I pretend I’m a nice person, but I’ve got a racist secret. I have a lifelong gut-level problem with French animation. It started with Robo Story in the ’80s. My enduring memory of this cartoon is a cowering robot helmet called the White Wriggler. That’s not right, is it? Calling a character the White Wriggler? Anyway, he was exposed in the spotlight of a disembodied voice known as the Revered Reverence. This was such a lazy caricature of power-hungry evil, that even as a seven-year-old child I thought “well, this character fails to capture the mundanity of evil, and has ruined names based on religious tautology for me.” Divine Divinity never stood a chance.


Since then, French animation has left me cold. From Robo Story to Belleville Rendezvous, from the hollow attempts to mimic human emotion in The True Story of Puss’n Boots to the dead-eyed opening jokes about prison rape in Mars: War Logs, all leave me feeling like my bones have been drained of marrow. It feels like my skin is retreating from every point on my body and attempting to turn liquid and squirt out of my coccyx. It’s not something I’m proud of, but it’s difficult to control: when I started playing Little Big Adventure, I felt my scalp attempting to slide down my spine, and my brain whispered “hold on, Log this feels a bit... French.”

So that’s the level of hateful prejudice we’re dealing with here. It’s why I can sympathise with recent gate-related events in the games industry because I know what it’s like to feel irrational, knee-jerk disgust at the creative output of an arbitrary group of people. It’s also why I was quietly thrilled to enjoy Little Big Adventure. Perhaps this could be my healing bridge, my path to finally enjoying Les Nouvelles Adventures de Lucky Luke. For starters, any game that starts with an overlong history of a planet, only to then destroy that planet, has to win points for dickin’ wid ya.

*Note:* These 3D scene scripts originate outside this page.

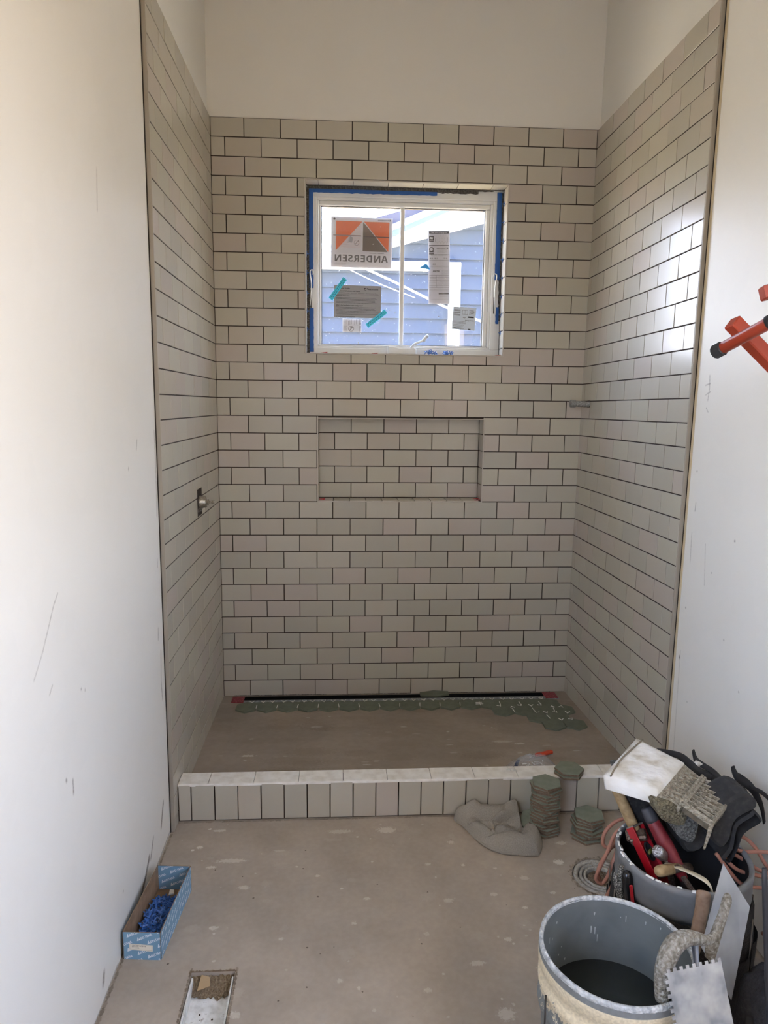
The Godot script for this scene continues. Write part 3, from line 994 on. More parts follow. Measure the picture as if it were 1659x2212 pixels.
	for s in [[1.303, -1.0, [2.3102, 2.2304, 2.149, 2.067, 1.9865, 1.9045, 1.821, 1.7395], -0.05, "right"], [0.4065, 1.0, [2.0794, 1.9971, 1.9065, 1.8274, 1.7461], -0.078, "left"]]:
		for y in s[2]:
			var lab: String = "blue cross spacer between the tiles of the %s window reveal" % s[4]
			var o: MeshInstance3D
			if first == null:
				o = obj("cross_spacer", cross, mats["blue plastic"])
				first = o
			else:
				o = copy(first)
			tag(o, lab, "tile spacer", "blue cross spacers in the %s window reveal" % s[4])
			o.position = Vector3(s[0], y, s[3])
			o.rotation = Vector3(rng.randf_range(-0.2, 0.2), rng.randf_range(-0.2, 0.2) + (PI if s[1] > 0 else 0.0), rng.randf_range(-0.1, 0.1))
	for heap in [[0.985, 9, 0.027], [1.058, 7, 0.021]]:
		for k in heap[1]:
			var o := copy(first)
			tag(o, "blue cross spacer in the %s heap on the window sill" % ("larger" if heap[0] < 1.0 else "smaller"), "tile spacer", "blue cross spacers heaped on the window sill, %s heap" % ("larger" if heap[0] < 1.0 else "smaller"))
			o.position = Vector3(heap[0] + rng.randf_range(-1, 1) * heap[2], 1.6385 + rng.randf() * 0.012, -0.05 + rng.randf_range(-0.015, 0.015))
			o.rotation = Vector3(rng.randf() * TAU, rng.randf() * TAU, rng.randf() * TAU)
	var wedge := start()
	prism(wedge, PackedVector2Array([Vector2(-0.014, 0), Vector2(0.014, 0), Vector2(0.014, 0.0045), Vector2(-0.014, 0.0012)]), -0.004, 0.004, 0.0004, Transform3D(), true)
	var wm := wedge
	var shim := obj("tile_wedge", wm, mats["red plastic"])
	var at := [[Vector3(0.487, 1.6347, -0.012), "red tile wedge at the left end of the window sill"], [Vector3(0.716, 1.6347, -0.012), "red tile wedge on the window sill beside the crank"], [Vector3(1.285, 1.6347, -0.012), "red tile wedge at the right end of the window sill"],
		[Vector3(0.474, 0.9632, -0.03), "red tile wedge in the left niche corner, the rear one"], [Vector3(0.472, 0.9595, -0.012), "red tile wedge in the left niche corner, the front one"],
		[Vector3(1.206, 0.9632, -0.035), "red tile wedge in the right niche corner, the rear one"], [Vector3(1.209, 0.9595, -0.012), "red tile wedge in the right niche corner, the front one"]]
	for k in at.size():
		var o: Node3D = shim if k == 0 else copy(shim)
		o.position = at[k][0]
		tag(o, at[k][1], "wedge", "red tile wedges")

func sticker(called: String, label: String, im: Image, center: Vector3, size: Vector2, turn: float, glow: float, thick := 0.0008) -> void:
	var m := image_mat(called + label, im, 0.75)
	m.backlight_enabled = glow > 0.0
	m.backlight = Color(glow, glow, glow)
	var st := start()
	var h := size * 0.5
	var z := thick * 0.5
	var p := [Vector3(-h.x, -h.y, z), Vector3(h.x, -h.y, z), Vector3(h.x, h.y, z), Vector3(-h.x, h.y, z)]
	var uv := [Vector2(0, 1), Vector2(1, 1), Vector2(1, 0), Vector2(0, 0)]
	quad_uv(st, p, uv, Vector3.BACK)
	var b := []
	for q in p:
		b.append(q - Vector3(0, 0, thick))
	quad_uv(st, b, uv, Vector3.FORWARD)
	for k in 4:
		var j := (k + 1) % 4
		quad_uv(st, [p[k], p[j], b[j], b[k]], [uv[k], uv[j], uv[j], uv[k]], p[k] + p[j])
	var o := obj(called, st, m)
	o.position = center
	o.rotation.z = turn
	tag(o, label, "sticker" if called.ends_with("sticker") or called.ends_with("label") else ("tape" if called.ends_with("tape") else "leaflet"))

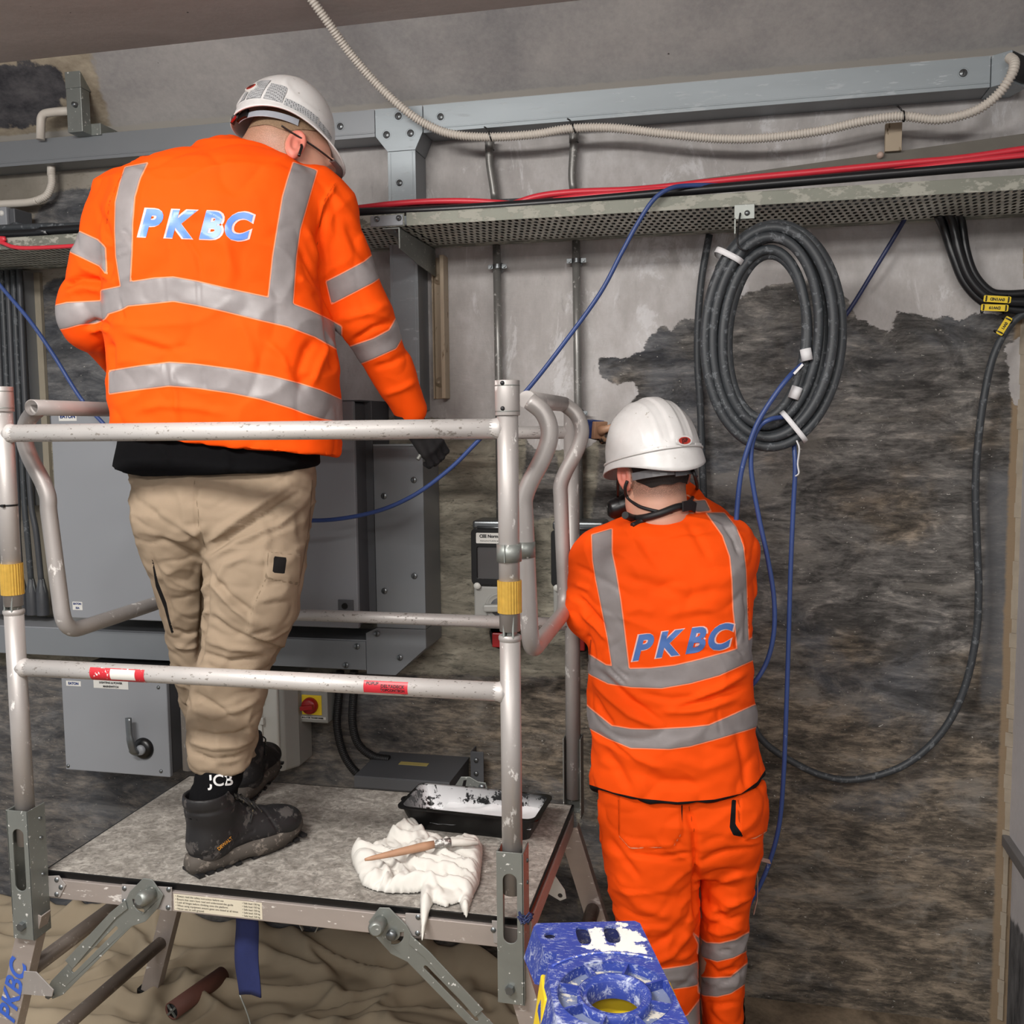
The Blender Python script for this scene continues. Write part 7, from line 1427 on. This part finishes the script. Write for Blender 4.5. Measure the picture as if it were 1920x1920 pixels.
# trousers
W2 = Field(f2.p(1100, 1500, 2.3)*np.array([1, 1, 0])+np.array([0, -.24, .035]), f2.p(1460, 1455, 2.3)+np.array([0, .24, .02]), .0058)
W2.add(W2.loft(rows(f2, [(1460, 1122, 1426, .0, .13), (1510, 1124, 1430, .0, .135), (1550, 1127, 1430, .0, .135), (1585, 1132, 1424, .005, .125), (1620, 1140, 1410, .01, .09)], D2), 2.4))
W2.add(W2.loft(rows(f2, [(1500, 1130, 1295, .0, .10), (1570, 1128, 1303, -.01, .125), (1620, 1134, 1305, -.01, .118), (1680, 1146, 1307, -.01, .110), (1740, 1158, 1308, -.01, .100), (1800, 1172, 1308, -.01, .090), (1860, 1184, 1309, -.01, .084), (1960, 1196, 1312, 0, .080), (2120, 1200, 1300, .02, .072), (2240, 1196, 1290, .03, .068)], D2), 2.3), .010)
W2.add(W2.loft(rows(f2, [(1500, 1305, 1425, .02, .10), (1570, 1306, 1424, .02, .118), (1620, 1308, 1414, .03, .112), (1690, 1309, 1400, .04, .104), (1740, 1310, 1397, .05, .094), (1800, 1309, 1397, .06, .084), (1860, 1312, 1391, .06, .080), (1960, 1322, 1380, .07, .074), (2120, 1318, 1392, .08, .068), (2240, 1318, 1396, .08, .066)], D2), 2.3), .008)
pk1 = [(1163, 1480), (1277, 1480), (1278, 1560), (1262, 1587), (1182, 1590), (1162, 1567)]; pk2 = [(1384, 1480), (1440, 1460), (1440, 1555), (1415, 1570), (1398, 1573), (1384, 1560)]
tape3 = [[(1300, 1750), (1308, 1757), (1325, 1768), (1350, 1769), (1380, 1762), (1397, 1752), (1405, 1748), (1405, 1778), (1397, 1784), (1375, 1795), (1345, 1802), (1320, 1795), (1308, 1787), (1310, 1770)], [(1309, 1832), (1340, 1834), (1370, 1832), (1394, 1812), (1402, 1806), (1400, 1842), (1390, 1849), (1370, 1862), (1345, 1868), (1320, 1866), (1310, 1861)],
    [(1150, 1816), (1200, 1820), (1245, 1817), (1293, 1810), (1308, 1803), (1308, 1846), (1290, 1850), (1254, 1855), (1200, 1860), (1150, 1856)], [(1150, 1925), (1200, 1925), (1255, 1922), (1290, 1903), (1314, 1872), (1316, 1900), (1300, 1945), (1255, 1960), (1150, 1962)]]
fl3 = [([(1302, 1555), (1305, 1620), (1306, 1720)], 6, -9), ([(1180, 1600), (1240, 1608), (1300, 1600)], 6, -4), ([(1140, 1570), (1170, 1610), (1200, 1650)], 8, -4), ([(1150, 1640), (1200, 1700), (1260, 1720)], 12, 4), ([(1290, 1720), (1250, 1760), (1210, 1780)], 9, -4), ([(1300, 1740), (1260, 1790), (1230, 1805)], 8, 4), ([(1310, 1620), (1350, 1600), (1400, 1590)], 8, -4), ([(1312, 1680), (1340, 1700), (1360, 1730)], 10, -5), ([(1315, 1640), (1360, 1650), (1395, 1640)], 10, 4), ([(1390, 1690), (1360, 1705), (1330, 1710)], 7, 4), ([(1395, 1715), (1360, 1732), (1320, 1735)], 7, -4), ([(1290, 1520), (1300, 1560)], 8, -5), ([(1320, 1800), (1345, 1825), (1385, 1815)], 5, -4), ([(1320, 1740), (1350, 1752), (1390, 1742)], 6, 3), ([(1320, 1880), (1350, 1885), (1385, 1878)], 6, -3), ([(1180, 1740), (1220, 1750)], 8, 3), ([(1345, 1785), (1370, 1780)], 3, -2.5), ([(1330, 1855), (1365, 1838), (1390, 1822)], 3, -2.5)]
tr2 = garment('hi_vis_trousers', f2, W2, M['hv2'], man2, fl3, {'tape': tape3, 'line_seam': [[(1278, 1500), (1278, 1560)], [(1160, 1500), (1162, 1567)], [(1384, 1500), (1384, 1555)], [(1290, 1505), (1302, 1560)]], 'line_light': [pk1[2:]+[], [(1162, 1567), (1182, 1590), (1262, 1587)], [(1398, 1573), (1415, 1570), (1438, 1556)]], 'black': [[(1276, 1508), (1280, 1508), (1279, 1556), (1276, 1560)], [(1372, 1500), (1380, 1498), (1379, 1545), (1393, 1570), (1375, 1566), (1368, 1552)]]},
    [((7, 7, 7), .005, 23), ((18, 15, 22), .0028, 29), ((44, 36, 48), .0009, 25), ((7, 7, 14), .0048, 123), ((10, 10, 16), -.0036, 127)], [(pk1, .007), (pk2, .007)] + [(p, .001) for p in tape3])
q = [f2.p(1404, 1592, D2), f2.p(1414, 1606, D2-.02), f2.p(1430, 1612, D2-.03), f2.p(1444, 1616, D2-.02)]; strapF(f2, [np.array(a) for a in q], np.eye(3), .012, .002, M['hv2'], 'tool_loop', tr2, up=(0, 1, .4))
q = [f2.p(1404, 1592, D2), f2.p(1416, 1615, D2), f2.p(1421, 1650, D2-.01), f2.p(1420, 1685, D2), f2.p(1413, 1714, D2)]; strapF(f2, [np.array(a) for a in q], np.eye(3), .010, .002, M['hv2'], 'tool_loop', tr2, up=(0, 1, .2))
# body and head
R2h = orth((-.34, .90, -.20), (-.13, .14, .98)); hc2 = f2.p(1226, 884, D2+.02)
H2, TH2 = head_field(hc2, R2h, .0034, (f2.p(1234, 915, D2+.0), f2.p(1240, 975, D2-.005)))
B = Field(f2.p(1110, 1500, 2.3)*np.array([1, 1, 0])+np.array([-.02, -.2, .0]), f2.p(1440, 980, 2.3)+np.array([0, .4, .02]), .012)
B.add(B.loft(rows(f2, [(985, 1170, 1340, .01, .06), (1060, 1120, 1390, 0, .10), (1300, 1130, 1390, 0, .105), (1560, 1140, 1410, 0, .105)], D2), 2.4))
for a, b, ra, rb in ((s2l, e2l, .045, .042), (e2l, w2l, .04, .03), (s2r, e2r, .045, .04), (e2r, w2r, .038, .028), (f2.p(1220, 1560, 2.3), f2.p(1235, 1850, 2.29), .08, .058), (f2.p(1235, 1850, 2.29), np.array([*f2.p(1245, 1850, 2.32)[:2], .09]), .055, .038), (f2.p(1362, 1560, 2.32), f2.p(1352, 1850, 2.36), .075, .055), (f2.p(1352, 1850, 2.36), np.array([*f2.p(1355, 1850, 2.39)[:2], .09]), .052, .038)): B.add(B.cone(a, b, ra, rb), .02)
head2 = skin_obj('body', f2, H2, man2, hc2, R2h, 1); Pb, Qb = B.mesh(); join_mesh(head2, relax(Pb, Qb, 2), Qb, f2)
hair_cap(f2, hc2, R2h, head2, M['hair_dark'], -.043)
for s_ in (-1, 1): e = TH2(s_*.032, .086, .008); obj('eye', MB().ell(f2.world(e)[0], (.011, 0, 0), (0, .011, 0), (0, 0, .011)), M['label'], head2)
hcc = hc2+R2h[2]*.034-R2h[1]*.006; hat2 = helmet(f2, hcc, R2h, man2, .056, .020, .018, .030, 2, a_=.132, b_=.108, c_=.140)
rim = MB(); pts = [on_hat(hcc, R2h, .1115*math.sin(a), .1355*math.cos(a), .001) for a in np.linspace(0, 2*math.pi, 60, endpoint=False)]; rim.tube([V(q) for q in f2.world(np.array(pts))], .0028, 8, closed=True); obj('gutter', rim, M['helmet'], hat2)
badge(f2, hat2, hcc, R2h, 176, .012, .0165, .0085, .132, .108, .140, 'JSP', None, 1.045)
for a0 in (150, 206): strapF(f2, [on_hat(hcc, R2h, .1135*math.sin(math.radians(a0+d)), .137*math.cos(math.radians(a0+d)), .003) for d in (-8, -4, 0, 4, 8)], R2h, .007, .003, M['helmet'], 'rim_clip', hat2)
hb2 = strapF(f2, [on_hat(hcc, R2h, .090*math.sin(math.radians(a)), .114*math.cos(math.radians(a)), -.052-.006*math.sin(math.radians(a))) for a in range(110, 256, 10)], R2h, .018, .003, plain('grey headband plastic', (104, 104, 106), .4), 'headband', hat2)
strapF(f2, [on_hat(hcc, R2h, .092*math.sin(math.radians(a)), .118*math.cos(math.radians(a)), -.054) for a in (172, 178, 184, 190)], R2h, .022, .006, M['cab_dark'], 'adjuster', hb2)
# respirator with neck straps, chin strap
mk = Field(TH2(0, .07, -.05)-.09, TH2(0, .07, -.05)+.09, .004); mk.add(mk.ell(TH2(0, .078, -.058), (.050, .050, .048), R2h)); mk.add(mk.cone(TH2(-.048, .085, -.065), TH2(-.070, .095, -.072), .026, .024), .01); mk.add(mk.cone(TH2(.048, .085, -.065), TH2(.070, .095, -.072), .026, .024), .01)
Pm, Qm = mk.mesh(); mask = obj('respirator', MB().add([tuple(q) for q in f2.world(Pm)], [tuple(int(i) for i in q) for q in Qm], True), M['black'], man2, weld=False)
for s_ in (-1, 1):
    c0 = f2.world(TH2(s_*.068, .093, -.070))[0]; ax = V(c0)-V(f2.world(TH2(s_*.04, .080, -.062))[0]); obj('filter', MB().lathe([(0, .018), (.022, .016), (.026, .008), (.026, -.01)], c0, ax, 20), M['black'], mask); obj('filter_ring', MB().lathe([(.008, .0195), (.014, .0195), (.015, .018)], c0, ax, 20), M['galv'], mask)
def skin_path(pts_px, off=.004, dfall=D2-.06):
    bpy.context.view_layer.update(); dg = bpy.context.evaluated_depsgraph_get(); bvs = [BVHTree.FromObject(o__, dg) for o__ in (head2, jk2)]; out = []
    for px, py in pts_px:
        d_ = ray(px, py).normalized(); best = None
        for b in bvs:
            h = b.ray_cast(CAM, d_)
            if h[0] is not None and (best is None or h[3] < best[1]): best = (h[0], h[3])
        q = (best[0] if best else CAM+d_*(dfall/d_.dot(HF)))-d_*off; out.append(q)
    return out
def pstrap(px, w_, name, lab=None, off=.004): return obj(name, MB().tube(smooth_path(skin_path(px, off), 6), w_, 10), M['dark'], mask, label=lab)
pstrap([(1172, 966), (1190, 972), (1212, 970), (1240, 962), (1266, 952), (1284, 948)], .0090, 'neck_strap')
pstrap([(1185, 985), (1205, 976), (1235, 964), (1260, 958)], .006, 'neck_strap')
pstrap([(1176, 902), (1172, 916), (1176, 932), (1196, 948), (1220, 956), (1240, 960)], .004, 'head_strap')
pstrap([(1297, 878), (1304, 896), (1307, 916), (1298, 934), (1284, 946)], .0045, 'chin_strap', off=.008)
strapF(f2, [f2.p(1280, 950, D2-.07), f2.p(1296, 947, D2-.04), f2.p(1304, 952, D2-.02)], np.eye(3), .024, .004, M['dark'], 'neck_strap', mask, up=(0, 0, 1))
tubeF(f2, [TH2(-.080, -.01, .03), TH2(-.086, .02, .0), TH2(-.076, .06, -.045)], .004, M['black'], 'head_strap', mask)
# hands: one raised to the wall with a blue brush, one low in front
hp = f2.p(1128, 812, D2+.33); hd2 = hand(f2, hp, (-.75, .45, .20), (.1, .2, -1), (0, .6, .6), man2, splat('dark stained work glove', (52, 44, 40), (150, 116, 90), .8, 0, .52, 60, .2), 'gloved_hand', 1.0, 1.0, arm=w2r)
hand(f2, w2l+np.array([.06, .06, .0]), (.6, .6, .1), (.2, -.6, -.7), (.2, .1, 1), man2, M['glove'], 'gloved_hand', 1.0, .8, arm=w2l)
br = thing('hand_brush', 'brush with blue bristles held to the wall left of the shorter worker helmet', 'brush', V(f2.world(f2.p(1112, 805, 2.62))[0]))
W_ = lambda x, y, d: V(f2.world(f2.p(x, y, d))[0])
a_, b_ = W_(1121, 806, 2.60), W_(1098, 803, 2.64); obj('bristles', MB().beam(a_, b_, .05, .048, up=(0, 0, 1)), plain('navy blue bristles', (34, 54, 110), .8, 0, .5, 120, .5), br, .003)
obj('ferrule', MB().beam(W_(1127, 807, 2.59), a_, .046, .046, up=(0, 0, 1)), M['wood'], br, .002); obj('handle', MB().tube([W_(1127, 807, 2.59), W_(1135, 805, 2.58), W_(1150, 800, 2.56)], [.016, .010, .008], 12), M['wood'], br)
# boots of the shorter worker (below the frame of the photograph, on the floor)
for (px, dd, sx) in ((1245, 2.30, -1), (1355, 2.37, 1)):
    c0 = f2.p(px, 1850, dd); h_ = np.array([c0[0]+.01*sx*0, c0[1]-.075, .001]); t_ = h_+np.array([.04*sx, .30, 0]); boot(f2, h_, t_, 0, np.array([c0[0], c0[1], .26]), man2, False)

Twinsen, our ungainly hero, has ‘stances’. With old-school tank controls, your stance mainly decides what the hell the spacebar does. Be aggressive, and it’ll swing a punch. Basically, all the moves we’re used to having dedicated buttons for, have been parcelled up into stances, because this was the olden days, and things only lookedsimple back then.

And lest you thought this game was twee, with a villain called Dr Funfrock, and races called the Grobos, Queequogs, Slurpy WahWahs, Wiffleparps and several other insufferable names I just made up, this is also a game in which you murder a nurse. Then a doctor. Then another guy who’s guilty of nothing more than being about to press a button. Then another nurse and another doctor, before talking to a rabbit. It’s like a mix of American Psycho and Donnie Darko.

LBA has some charm, but its main utility for me was to make me feel less prejudiced.